### INPUT DATA

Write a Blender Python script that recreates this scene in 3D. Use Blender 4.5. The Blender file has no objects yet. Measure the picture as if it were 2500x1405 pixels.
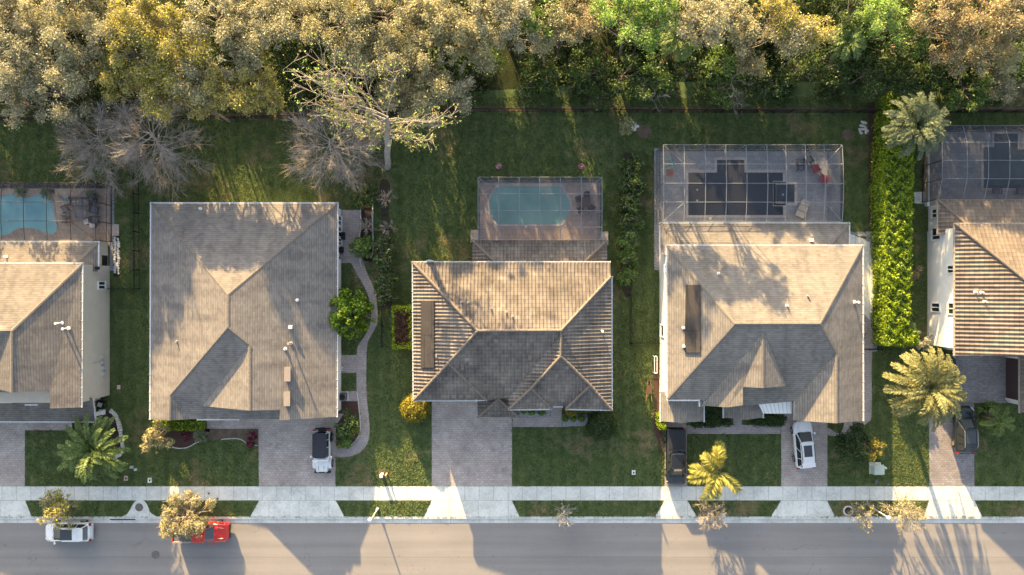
import bpy, bmesh, math, random
import numpy as np
from mathutils import Vector, Matrix
from mathutils.geometry import tessellate_polygon

# ------------------------------------------------------------------ camera, sky, sun, exposure
SC = bpy.context.scene
S, HC, CX, CY = 0.0425, 72.0, 1250.0, 702.5      # metres per photo pixel at ground level, camera height, photo centre
SUN_ELEV, SUN_AZ = math.radians(14.6), math.atan2(0.335, 1.0)
SUN_STRENGTH, SUN_COLOR = 5.0, (1.0, 0.68, 0.31)
SKY_STRENGTH, EXPOSURE = 0.104, 2.2

cam_d = bpy.data.cameras.new('camera')
cam_d.sensor_width = 36.0
cam_d.lens = 36.0 * HC / (2500 * S)
cam_d.clip_end = 3000
cam = bpy.data.objects.new('camera', cam_d)
cam.location = (0, 0, HC)
SC.collection.objects.link(cam)
SC.camera = cam

w = bpy.data.worlds.new('World'); SC.world = w; w.use_nodes = True
nt = w.node_tree
sky = nt.nodes.new('ShaderNodeTexSky'); sky.sky_type = 'NISHITA'; sky.sun_disc = False
sky.sun_elevation = SUN_ELEV; sky.sun_rotation = -SUN_AZ
sky.air_density = 1.0; sky.dust_density = 3.5; sky.ozone_density = 1.0
bg = nt.nodes['Background']; bg.inputs[1].default_value = SKY_STRENGTH
hsv = nt.nodes.new('ShaderNodeHueSaturation'); hsv.inputs['Saturation'].default_value = 0.68
nt.links.new(sky.outputs[0], hsv.inputs['Color']); nt.links.new(hsv.outputs[0], bg.inputs[0])

sun_d = bpy.data.lights.new('sun', 'SUN'); sun_d.energy = SUN_STRENGTH; sun_d.angle = math.radians(0.5); sun_d.color = SUN_COLOR
sun = bpy.data.objects.new('sun', sun_d); SC.collection.objects.link(sun)
_d = Vector((math.sin(SUN_AZ) * math.cos(SUN_ELEV), -math.cos(SUN_AZ) * math.cos(SUN_ELEV), -math.sin(SUN_ELEV)))
sun.rotation_euler = _d.to_track_quat('-Z', 'Y').to_euler()
SC.view_settings.view_transform = 'Standard'; SC.view_settings.look = 'None'
SC.view_settings.exposure = EXPOSURE; SC.view_settings.gamma = 1.0
SC.render.engine = 'CYCLES'
SC.cycles.transparent_max_bounces = 24
SC.cycles.max_bounces = 6

rng = np.random.default_rng(11)
random.seed(5)

# ------------------------------------------------------------------ helpers
def P(px, py, h=0.0):
    """real point at height h that the photograph shows at pixel (px, py)"""
    f = S * (1 - h / HC)
    return Vector(((px - CX) * f, (CY - py) * f, h))

def tag(o, label=None, cat=None, group=None, kind=None):
    if label: o['label'] = label
    if cat: o['category'] = cat
    if group: o['group'] = group
    if kind: o['kind'] = kind
    return o

def thing(name, label, cat, loc=(0, 0, 0), rz=0.0, group=None):
    o = bpy.data.objects.new(name, None); SC.collection.objects.link(o)
    o.location = loc; o.rotation_euler = (0, 0, rz); o.empty_display_size = 0.3
    return tag(o, label, cat, group)

class MB:
    """collects faces; build() links them as one mesh object"""
    def __init__(s, origin=(0, 0, 0)):
        s.v, s.f, s.uv, s.mi = [], [], [], []
        s.o = Vector(origin)
    def face(s, pts, uv=None, mi=0):
        i = len(s.v); s.v.extend([Vector(p) - s.o for p in pts]); s.f.append(list(range(i, i + len(pts))))
        s.uv.append(uv); s.mi.append(mi)
    def box(s, c, d, rz=0.0, mi=0, taper=1.0):
        c = Vector(c); x, y, z = d[0] / 2, d[1] / 2, d[2] / 2
        R = Matrix.Rotation(rz, 3, 'Z')
        q = [R @ Vector((sx * x * (taper if sz > 0 else 1), sy * y * (taper if sz > 0 else 1), sz * z)) + c for sz in (-1, 1) for sx, sy in ((-1, -1), (1, -1), (1, 1), (-1, 1))]
        for a in ((3, 2, 1, 0), (4, 5, 6, 7), (0, 1, 5, 4), (1, 2, 6, 5), (2, 3, 7, 6), (3, 0, 4, 7)):
            s.face([q[k] for k in a], mi=mi)
    def tube(s, pts, r, n=6, mi=0, cap=True):
        pts = [Vector(p) for p in pts]
        rs = r if isinstance(r, (list, tuple)) else [r] * len(pts)
        rings = []
        for i, p in enumerate(pts):
            t = (pts[min(i + 1, len(pts) - 1)] - pts[max(i - 1, 0)])
            if t.length < 1e-6: t = Vector((0, 0, 1))
            t.normalize()
            u = t.cross(Vector((0, 0, 1)))
            if u.length < 0.05: u = t.cross(Vector((0, 1, 0)))
            u.normalize(); vv = t.cross(u)
            rings.append([p + (u * math.cos(2 * math.pi * k / n) + vv * math.sin(2 * math.pi * k / n)) * rs[i] for k in range(n)])
        s.loft(rings, mi=mi, cap=cap)
    def loft(s, rings, mi=0, cap=True, closed=True):
        b = len(s.v); n = len(rings[0])
        for r in rings: s.v.extend([Vector(p) - s.o for p in r])
        for i in range(len(rings) - 1):
            for k in range(n if closed else n - 1):
                k2 = (k + 1) % n
                s.f.append([b + i * n + k, b + i * n + k2, b + (i + 1) * n + k2, b + (i + 1) * n + k]); s.uv.append(None); s.mi.append(mi)
        if cap:
            s.f.append([b + k for k in range(n)][::-1]); s.uv.append(None); s.mi.append(mi)
            s.f.append([b + (len(rings) - 1) * n + k for k in range(n)]); s.uv.append(None); s.mi.append(mi)
    def cyl(s, c, r, h, n=16, mi=0, axis='Z', r2=None):
        c = Vector(c); ax = {'X': Vector((1, 0, 0)), 'Y': Vector((0, 1, 0)), 'Z': Vector((0, 0, 1))}[axis]
        s.tube([c - ax * h / 2, c + ax * h / 2], [r, r if r2 is None else r2], n, mi)
    def ball(s, c, r, n=10, m=7, sq=1.0, mi=0):
        c = Vector(c)
        s.loft([[c + Vector((math.cos(2 * math.pi * k / n) * r * math.sin(a), math.sin(2 * math.pi * k / n) * r * math.sin(a), r * sq * math.cos(a)))
                 for k in range(n)] for a in [math.pi * (0.02 + 0.96 * i / (m - 1)) for i in range(m)]], mi=mi)
    def build(s, name, mats, parent=None, smooth=False):
        me = bpy.data.meshes.new(name)
        me.from_pydata([tuple(p) for p in s.v], [], s.f)
        for m in (mats if isinstance(mats, (list, tuple)) else [mats]): me.materials.append(m)
        me.polygons.foreach_set('material_index', s.mi)
        if smooth: me.polygons.foreach_set('use_smooth', [True] * len(s.f))
        if any(u is not None for u in s.uv):
            l = me.uv_layers.new(name='UVMap'); d = []
            for f, u in zip(s.f, s.uv):
                d.extend([c for q in (u if u is not None else [(0, 0)] * len(f)) for c in q])
            l.data.foreach_set('uv', d)
        me.update()
        o = bpy.data.objects.new(name, me); SC.collection.objects.link(o)
        if parent is not None: o.parent = parent
        else: o.location = s.o
        return o

def quads(name, V, mats, parent=None, F=None, origin=(0, 0, 0), n=4):
    """big leaf meshes: V is (N*n,3) with n corners a face"""
    V = V - np.array(origin)
    me = bpy.data.meshes.new(name); N = len(V) // n
    me.vertices.add(len(V)); me.vertices.foreach_set('co', V.astype(np.float32).ravel())
    me.loops.add(len(V)); me.loops.foreach_set('vertex_index', np.arange(len(V), dtype=np.int32))
    me.polygons.add(N); me.polygons.foreach_set('loop_start', np.arange(0, len(V), n, dtype=np.int32))
    try: me.polygons.foreach_set('loop_total', np.full(N, n, dtype=np.int32))
    except Exception: pass
    for m in (mats if isinstance(mats, (list, tuple)) else [mats]): me.materials.append(m)
    if F is not None: me.polygons.foreach_set('material_index', F.astype(np.int32))
    me.update(calc_edges=True)
    o = bpy.data.objects.new(name, me); SC.collection.objects.link(o)
    if parent is not None: o.parent = parent
    else: o.location = origin
    return o

def smooth_loop(pts, k=6, closed=True):
    out = []; n = len(pts)
    for i in range(n if closed else n - 1):
        if closed: p0, p1, p2, p3 = pts[(i - 1) % n], pts[i], pts[(i + 1) % n], pts[(i + 2) % n]
        else: p0, p1, p2, p3 = pts[max(i - 1, 0)], pts[i], pts[i + 1], pts[min(i + 2, n - 1)]
        for j in range(k):
            t = j / k
            out.append(tuple(0.5 * (2 * b + (c - a) * t + (2 * a - 5 * b + 4 * c - d) * t * t + (-a + 3 * b - 3 * c + d) * t ** 3) for a, b, c, d in zip(p0, p1, p2, p3)))
    if not closed: out.append(tuple(pts[-1]))
    return out

# ------------------------------------------------------------------ materials
class N:
    def __init__(s, name, rough=0.7, spec=0.3):
        s.m = bpy.data.materials.new(name); s.m.use_nodes = True
        s.t = s.m.node_tree; s.b = s.t.nodes['Principled BSDF']; s.out = s.t.nodes['Material Output']
        s.b.inputs['Roughness'].default_value = rough; s.b.inputs['Specular IOR Level'].default_value = spec
    def n(s, kind, **kw):
        x = s.t.nodes.new('ShaderNode' + kind)
        for k, v in kw.items(): setattr(x, k, v)
        return x
    def l(s, a, b): s.t.links.new(a, b)
    def coord(s, kind='Object'): return s.n('TexCoord').outputs[kind]
    def noise(s, scale, detail=4, rough=0.6, vec=None):
        x = s.n('TexNoise'); x.inputs['Scale'].default_value = scale; x.inputs['Detail'].default_value = detail; x.inputs['Roughness'].default_value = rough
        s.l(vec if vec is not None else s.coord(), x.inputs['Vector']); return x.outputs['Fac']
    def ramp(s, fac, stops):
        r = s.n('ValToRGB'); e = r.color_ramp.elements
        while len(e) < len(stops): e.new(0.5)
        for q, (p, c) in zip(e, stops): q.position = p; q.color = (c[0], c[1], c[2], 1)
        s.l(fac, r.inputs[0]); return r.outputs[0]
    def mix(s, fac, a, b, mode='MIX'):
        x = s.n('Mix', data_type='RGBA', blend_type=mode)
        for v, i in ((fac, 0), (a, 6), (b, 7)):
            if isinstance(v, (int, float)): x.inputs[i].default_value = v
            elif isinstance(v, tuple): x.inputs[i].default_value = (v[0], v[1], v[2], 1)
            else: s.l(v, x.inputs[i])
        return x.outputs[2]
    def math(s, op, a, b=0.0, c=None):
        x = s.n('Math', operation=op)
        for i, v in enumerate((a, b, c)):
            if v is None: continue
            if isinstance(v, (int, float)): x.inputs[i].default_value = v
            else: s.l(v, x.inputs[i])
        return x.outputs[0]
    def bump(s, h, strength=0.4, dist=0.05):
        x = s.n('Bump'); x.inputs['Strength'].default_value = strength; x.inputs['Distance'].default_value = dist
        s.l(h, x.inputs['Height']); s.l(x.outputs[0], s.b.inputs['Normal'])
    def col(s, c):
        if isinstance(c, tuple): s.b.inputs['Base Color'].default_value = (c[0], c[1], c[2], 1)
        else: s.l(c, s.b.inputs['Base Color'])
        return s.m

def plain(name, c, rough=0.6, var=0.18, scale=3.0, spec=0.3, metal=0.0, bump=0.0):
    m = N(name, rough, spec); m.b.inputs['Metallic'].default_value = metal
    f = m.noise(scale, 5)
    lo = tuple(x * (1 - var) for x in c); hi = tuple(min(1, x * (1 + var)) for x in c)
    if bump: m.bump(m.noise(scale * 6, 4), bump, 0.03)
    return m.col(m.ramp(f, [(0.3, lo), (0.7, hi)]))

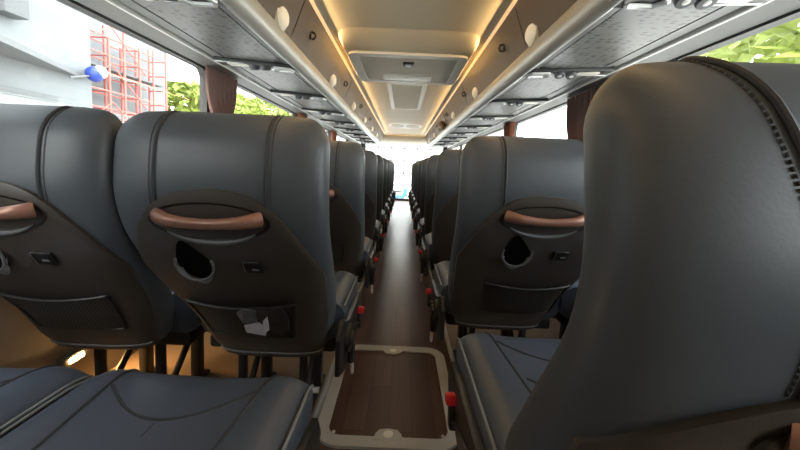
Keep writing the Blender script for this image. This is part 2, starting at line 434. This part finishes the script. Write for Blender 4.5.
NR = 10; PITCH = .75
LX, RX = .42, .42
protoL = make_seat(+1); protoR = make_seat(-1); protoW = make_seat(0)
ARCH[:] = [.685, .10]; HZ[:] = [-.085, -.035]
THK[:] = [(.36, .19), (.5, .25), (.65, .21), (.82, .14), (.95, .13), (1.09, .12)]
protoN = make_seat(-1)
index_kids()
ORD = ['', 'first', 'second', 'third', 'fourth', 'fifth', 'sixth', 'seventh', 'eighth', 'ninth']
first = {'L': True, 'R': True, 'W': True, 'N': True}
def place(kind, x, y, label):
    pr = {'L': protoL, 'R': protoR, 'W': protoW, 'N': protoN}[kind]
    o = pr if first[kind] else copy_tree(pr)
    first[kind] = False
    o.location = (x, y, 0); tag(o, label, 'seat', 'coach seats in rows on both sides of the aisle'); return o
for k in range(NR):
    yl = -.02+PITCH*k; yr = .22+PITCH*k
    if k == 0:
        place('L', -LX, yl, 'navy leather aisle seat whose wide cushion fills the bottom left of the photo')
        near = place('N', RX, yr, 'big dark leather seat on the right seen from just behind, with stitched curved seam')
        place('W', -LX-.495, yl, 'navy leather window seat in the bottom left corner, beside the wide near cushion')
        place('W', RX+.495, yr, 'window seat at the far right edge, beside the big near backrest')
        NEAR = near
    else:
        place('L', -LX, yl, ('black leather seat left of the aisle with a crumpled wrapper in its net pocket' if k == 1 else
              'black leather aisle seat on the left, %s backrest forward from the near cushion' % ORD[k]))
        place('R', RX, yr, ('black leather seat right of the aisle, net pocket showing, just past big near backrest' if k == 1 else
              'black leather aisle seat right of the aisle, %s backrest past the big near one' % ORD[k]))
        place('W', -LX-.495, yl, ('black leather window seat at the left edge, next to the seat holding a wrapper' if k == 1 else
              'black leather window seat by the left wall, %s row forward from the near cushion' % ORD[k]))
        place('W', RX+.495, yr, 'black leather window seat by the right wall, %s row past the big near backrest' % ORD[k])

# the near right backrest stands more upright than the others
def upright(seat, deg, dy):
    p = Vector((0, .30, .405)); T = Matrix.Translation((0, dy, -.022)) @ Matrix.Translation(p) @ Matrix.Rotation(math.radians(deg), 4, 'X') @ Matrix.Translation(-p)
    for o in C.objects:
        if o.parent == seat and o.name.split('.')[0] in ('backrest', 'back_shell', 'grab_handle', 'cup_holder', 'usb_socket', 'mesh_pocket'): o.matrix_local = T
upright(NEAR, -9.0, -.062)

# wrapper and pouch in the net pocket of the first left seat
wy = -.02+PITCH
root = empty('crumpled_wrapper', (-LX, wy, 0))
def crumple(cx, z0, z1, hw, off, seed, lean=0):
    rnd = random.Random(seed); mb = MB(); rows = []
    for side in (0, 1):
        pass
    f = []; b = []
    for j in range(8):
        t = j/7; z = z0+(z1-z0)*t; rf = []; rb = []
        for i in range(9):
            s = -1+2*i/8; j1 = rnd.uniform(-.004, .004)
            p = surf(cx+s*hw*(.7+.3*math.sin(t*3))+lean*t, z+rnd.uniform(-.003, .003), off+j1+.008*(1-s*s)); rf.append(p)
            rb.append(Vector((p.x, p.y+.007, p.z)))
        f.append(rf+list(reversed(rb)))
    mb.loft(f); return mb
def facets(pts, th=.004):
    mb = MB(); n_ = len(pts); P = [surf(x, z, o_) for x, z, o_ in pts]
    mb.loft([P, [Vector((p.x, p.y+th, p.z)) for p in P]]); return mb
w1 = facets([(0.015, 0.492, 0.054), (0.068, 0.487, 0.062), (0.079, 0.518, 0.064), (0.056, 0.533, 0.054), (0.020, 0.524, 0.060)]); w1.build('wrapper_sheet', M['wrapper'], root, 10)
facets([(0.017, 0.530, 0.056), (0.054, 0.535, 0.054), (0.061, 0.576, 0.050), (0.029, 0.584, 0.056), (0.006, 0.564, 0.049)]).build('wrapper_flap', M['greyplastic'], root, 10)
facets([(0.068, 0.501, 0.070), (0.084, 0.512, 0.066), (0.089, 0.561, 0.060), (0.077, 0.547, 0.064)], .003).build('wrapper_fold', M['wrapper'], root, 10)
tag(root, 'crumpled silvery wrapper tucked in the net pocket behind the left aisle seat', 'wrapper')
pb = crumple(.085, .485, .585, .045, .046, 11).build('black_pouch', M['pouch'])
pb.location = (-LX, wy, 0); tag(pb, 'glossy black pouch bulging from the left seat pocket beside the wrapper', 'pouch')

# ------------------------------------------------------------------ the coach body
H = .955                   # eye height
Y0, Y1 = -1.0, 9.7
WX = 1.22
o = MB().span(-WX-.05, WX+.05, Y0-.05, Y1+.1, -.06, -.001).build('floor', M['wood']); struct(o, 'dark brown wood-look floor of the aisle')
for sg, nm in ((-1, 'left'), (1, 'right')):
    o = MB().span(sg*.285, sg*WX, Y0, 8.1, -.001, .04, .004).build('floor_' + nm, M['tan']); struct(o)
    o = MB().span(sg*.278, sg*.290, Y0, 8.1, 0, .043, .003).build('trim_%d' % (1 if sg < 0 else 2), M['silver']); struct(o)
    ZB, ZT = .78, 1.503
    o = MB().span(sg*WX, sg*(WX+.05), Y0, Y1, 0, ZB).build('wall_' + nm, M['wallgrey']); struct(o, '%s side wall of the coach below the windows' % nm)
    o = MB().span(sg*WX, sg*(WX+.05), Y0, Y1, ZT, 1.85).build('wall_upper_' + nm, M['frit']); struct(o)
# roof over everything
o = MB().span(-WX-.05, WX+.05, Y0-.05, Y1+.1, 1.83, 1.90).build('roof', M['white']); struct(o)
o = MB().span(-WX-.05, WX+.05, Y0-.05, Y0, 0, 1.83).build('wall_back', M['wallgrey']); struct(o)
ceil = MB()
# shallow arched ceiling panel between the racks
prof = [(-.52, 1.772), (-.47, 1.780), (-.40, 1.786), (-.2, 1.790), (.2, 1.790), (.40, 1.786), (.47, 1.780), (.52, 1.772)]
ceil.loft([[(x, y, z) for x, z in prof]+[(x, y, 1.83) for x, z in reversed(prof)] for y in (Y0, 8.6)])
o = ceil.build('ceiling', M['ceiling']); struct(o, 'cream ceiling panel above the aisle')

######

## EXERCISE BRIEF
Without any pictures, reproduce the lines from the first one in the material through the line that has "from mathutils.geometry import", exactly as they appear.

## FULL OUTPUT
Write a Blender Python script that recreates this scene in 3D. Use Blender 4.5. The Blender file has no objects yet. Measure the picture as if it were 2500x1405 pixels.
import bpy, bmesh, math, random
import numpy as np
from mathutils import Vector, Matrix
from mathutils.geometry import tessellate_polygon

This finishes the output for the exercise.